Tariff uncertainty is also eroding earlier advantages. “Philippines’ positive arbitrage was eroded after the rate was raised to 19 percent in Liberation Day 2.0, bringing it on par with the regional peers,” DBS said.
Still, household spending may help cushion the slowdown. DBS noted that “consumption demand should make up for part of the downside, with real purchasing power benefiting from softer inflation, low unemployment rate and loose financial conditions.”
However, it warned that recurring typhoons and weaker sentiment tied to corruption issues could dampen momentum. Part of the “buoyancy will be hurt by sporadic typhoons that hurt farm output and weaker sentiment on the corruption scandals,” it said.
DBS said the BSP has shifted toward accommodation, surprising markets with repeated easing in late 2025. It expects more cuts ahead, saying “the door remains open for further cuts,” with one more reduction likely in December and two more in the first half of 2026.

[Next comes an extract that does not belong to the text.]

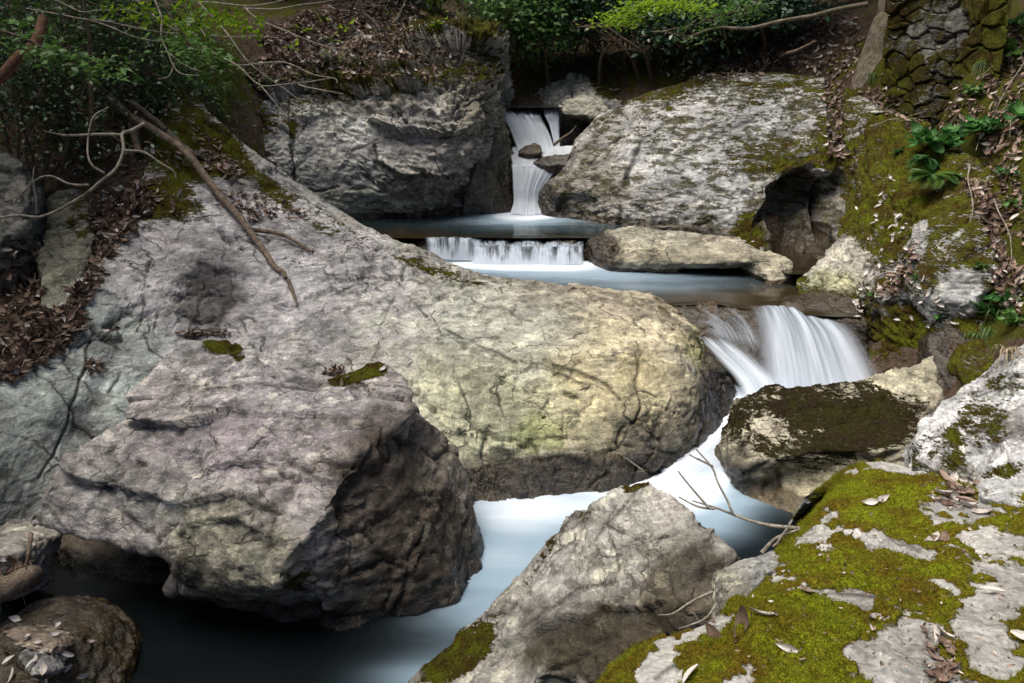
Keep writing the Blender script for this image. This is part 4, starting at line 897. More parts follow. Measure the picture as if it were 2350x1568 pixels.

It acknowledged currency risks in an easing cycle but said rate differentials should remain supported as the US Federal Reserve resumes cutting in 2026.
Both Nomura and DBS anticipate that the Philippines will navigate another period of modest and fragile recovery next year.
DBS described the outlook as a “muddle-through” dynamic as policymakers attempt to balance growth risks, currency pressures and heightened global uncertainty.